SHORT EXERCISE: All of the material below is to be restated word for word, apart from the pictures.

● ● ● ●

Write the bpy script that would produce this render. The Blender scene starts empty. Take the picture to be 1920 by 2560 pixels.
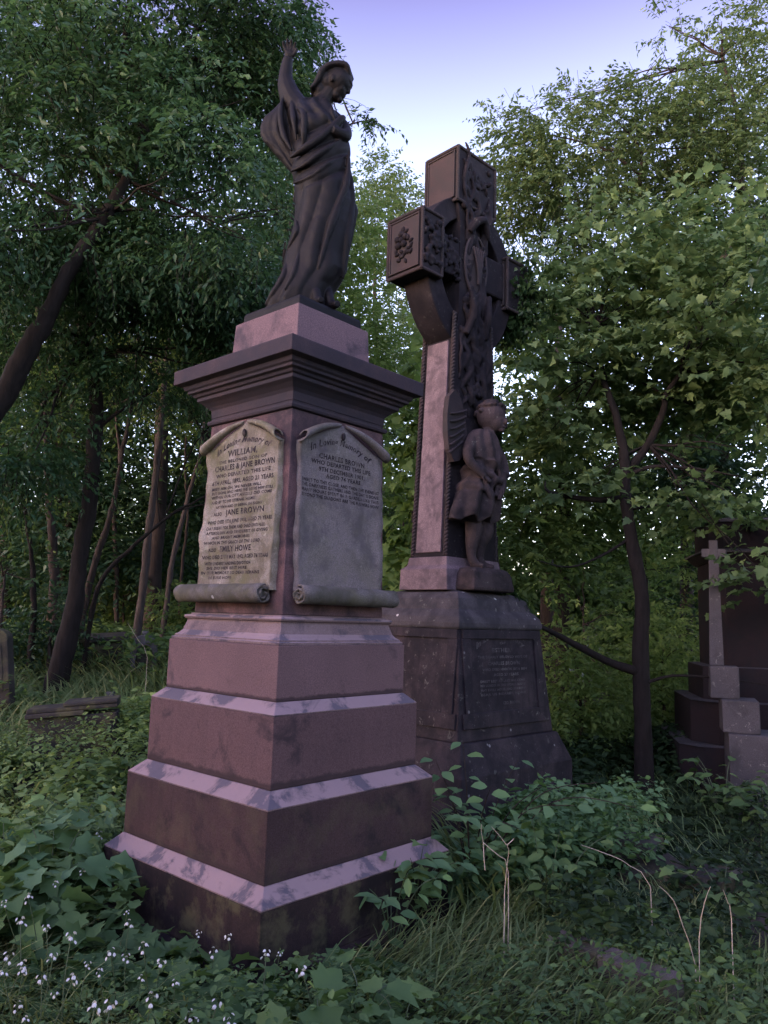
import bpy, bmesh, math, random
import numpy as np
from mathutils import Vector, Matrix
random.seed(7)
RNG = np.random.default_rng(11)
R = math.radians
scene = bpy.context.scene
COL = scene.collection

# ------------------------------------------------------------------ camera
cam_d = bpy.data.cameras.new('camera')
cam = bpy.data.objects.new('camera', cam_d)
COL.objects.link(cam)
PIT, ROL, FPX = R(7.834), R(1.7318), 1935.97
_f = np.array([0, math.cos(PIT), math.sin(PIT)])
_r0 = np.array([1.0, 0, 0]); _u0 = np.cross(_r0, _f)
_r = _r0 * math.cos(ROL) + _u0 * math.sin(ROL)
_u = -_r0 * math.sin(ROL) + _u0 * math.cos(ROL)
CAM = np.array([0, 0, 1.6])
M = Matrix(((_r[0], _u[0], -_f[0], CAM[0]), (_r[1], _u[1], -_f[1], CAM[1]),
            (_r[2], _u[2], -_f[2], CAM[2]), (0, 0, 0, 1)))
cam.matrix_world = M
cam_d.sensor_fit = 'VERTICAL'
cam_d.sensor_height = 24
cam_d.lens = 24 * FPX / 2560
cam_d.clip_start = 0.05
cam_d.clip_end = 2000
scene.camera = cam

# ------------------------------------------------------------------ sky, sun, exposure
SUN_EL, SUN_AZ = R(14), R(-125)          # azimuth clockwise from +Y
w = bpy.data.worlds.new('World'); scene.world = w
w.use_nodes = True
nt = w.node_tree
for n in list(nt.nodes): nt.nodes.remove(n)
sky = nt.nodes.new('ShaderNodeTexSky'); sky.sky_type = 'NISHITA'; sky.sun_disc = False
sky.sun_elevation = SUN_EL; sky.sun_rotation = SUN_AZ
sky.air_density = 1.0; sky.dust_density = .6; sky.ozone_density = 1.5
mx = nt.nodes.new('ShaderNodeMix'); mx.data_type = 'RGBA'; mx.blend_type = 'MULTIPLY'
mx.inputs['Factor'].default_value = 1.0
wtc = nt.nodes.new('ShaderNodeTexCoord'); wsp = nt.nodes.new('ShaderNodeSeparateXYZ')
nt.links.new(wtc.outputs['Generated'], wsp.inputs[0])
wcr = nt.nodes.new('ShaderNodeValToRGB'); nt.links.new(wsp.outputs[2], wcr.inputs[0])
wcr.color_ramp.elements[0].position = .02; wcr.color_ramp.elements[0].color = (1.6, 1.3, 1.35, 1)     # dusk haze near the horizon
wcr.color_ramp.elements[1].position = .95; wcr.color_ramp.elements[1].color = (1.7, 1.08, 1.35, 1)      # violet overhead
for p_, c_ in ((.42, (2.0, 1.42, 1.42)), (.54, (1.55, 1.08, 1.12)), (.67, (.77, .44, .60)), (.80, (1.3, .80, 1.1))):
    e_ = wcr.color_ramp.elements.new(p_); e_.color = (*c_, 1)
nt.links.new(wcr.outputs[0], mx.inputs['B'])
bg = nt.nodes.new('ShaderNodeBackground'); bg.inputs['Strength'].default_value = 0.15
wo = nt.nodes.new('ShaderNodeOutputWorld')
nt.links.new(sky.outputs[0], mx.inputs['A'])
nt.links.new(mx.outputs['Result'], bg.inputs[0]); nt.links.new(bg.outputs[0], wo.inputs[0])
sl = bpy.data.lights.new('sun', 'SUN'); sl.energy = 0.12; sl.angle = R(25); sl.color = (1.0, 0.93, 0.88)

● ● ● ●

WORKED SOLUTION:
Write the bpy script that would produce this render. The Blender scene starts empty. Take the picture to be 1920 by 2560 pixels.
import bpy, bmesh, math, random
import numpy as np
from mathutils import Vector, Matrix
random.seed(7)
RNG = np.random.default_rng(11)
R = math.radians
scene = bpy.context.scene
COL = scene.collection

# ------------------------------------------------------------------ camera
cam_d = bpy.data.cameras.new('camera')
cam = bpy.data.objects.new('camera', cam_d)
COL.objects.link(cam)
PIT, ROL, FPX = R(7.834), R(1.7318), 1935.97
_f = np.array([0, math.cos(PIT), math.sin(PIT)])
_r0 = np.array([1.0, 0, 0]); _u0 = np.cross(_r0, _f)
_r = _r0 * math.cos(ROL) + _u0 * math.sin(ROL)
_u = -_r0 * math.sin(ROL) + _u0 * math.cos(ROL)
CAM = np.array([0, 0, 1.6])
M = Matrix(((_r[0], _u[0], -_f[0], CAM[0]), (_r[1], _u[1], -_f[1], CAM[1]),
            (_r[2], _u[2], -_f[2], CAM[2]), (0, 0, 0, 1)))
cam.matrix_world = M
cam_d.sensor_fit = 'VERTICAL'
cam_d.sensor_height = 24
cam_d.lens = 24 * FPX / 2560
cam_d.clip_start = 0.05
cam_d.clip_end = 2000
scene.camera = cam

# ------------------------------------------------------------------ sky, sun, exposure
SUN_EL, SUN_AZ = R(14), R(-125)          # azimuth clockwise from +Y
w = bpy.data.worlds.new('World'); scene.world = w
w.use_nodes = True
nt = w.node_tree
for n in list(nt.nodes): nt.nodes.remove(n)
sky = nt.nodes.new('ShaderNodeTexSky'); sky.sky_type = 'NISHITA'; sky.sun_disc = False
sky.sun_elevation = SUN_EL; sky.sun_rotation = SUN_AZ
sky.air_density = 1.0; sky.dust_density = .6; sky.ozone_density = 1.5
mx = nt.nodes.new('ShaderNodeMix'); mx.data_type = 'RGBA'; mx.blend_type = 'MULTIPLY'
mx.inputs['Factor'].default_value = 1.0
wtc = nt.nodes.new('ShaderNodeTexCoord'); wsp = nt.nodes.new('ShaderNodeSeparateXYZ')
nt.links.new(wtc.outputs['Generated'], wsp.inputs[0])
wcr = nt.nodes.new('ShaderNodeValToRGB'); nt.links.new(wsp.outputs[2], wcr.inputs[0])
wcr.color_ramp.elements[0].position = .02; wcr.color_ramp.elements[0].color = (1.6, 1.3, 1.35, 1)     # dusk haze near the horizon
wcr.color_ramp.elements[1].position = .95; wcr.color_ramp.elements[1].color = (1.7, 1.08, 1.35, 1)      # violet overhead
for p_, c_ in ((.42, (2.0, 1.42, 1.42)), (.54, (1.55, 1.08, 1.12)), (.67, (.77, .44, .60)), (.80, (1.3, .80, 1.1))):
    e_ = wcr.color_ramp.elements.new(p_); e_.color = (*c_, 1)
nt.links.new(wcr.outputs[0], mx.inputs['B'])
bg = nt.nodes.new('ShaderNodeBackground'); bg.inputs['Strength'].default_value = 0.15
wo = nt.nodes.new('ShaderNodeOutputWorld')
nt.links.new(sky.outputs[0], mx.inputs['A'])
nt.links.new(mx.outputs['Result'], bg.inputs[0]); nt.links.new(bg.outputs[0], wo.inputs[0])
sl = bpy.data.lights.new('sun', 'SUN'); sl.energy = 0.12; sl.angle = R(25); sl.color = (1.0, 0.93, 0.88)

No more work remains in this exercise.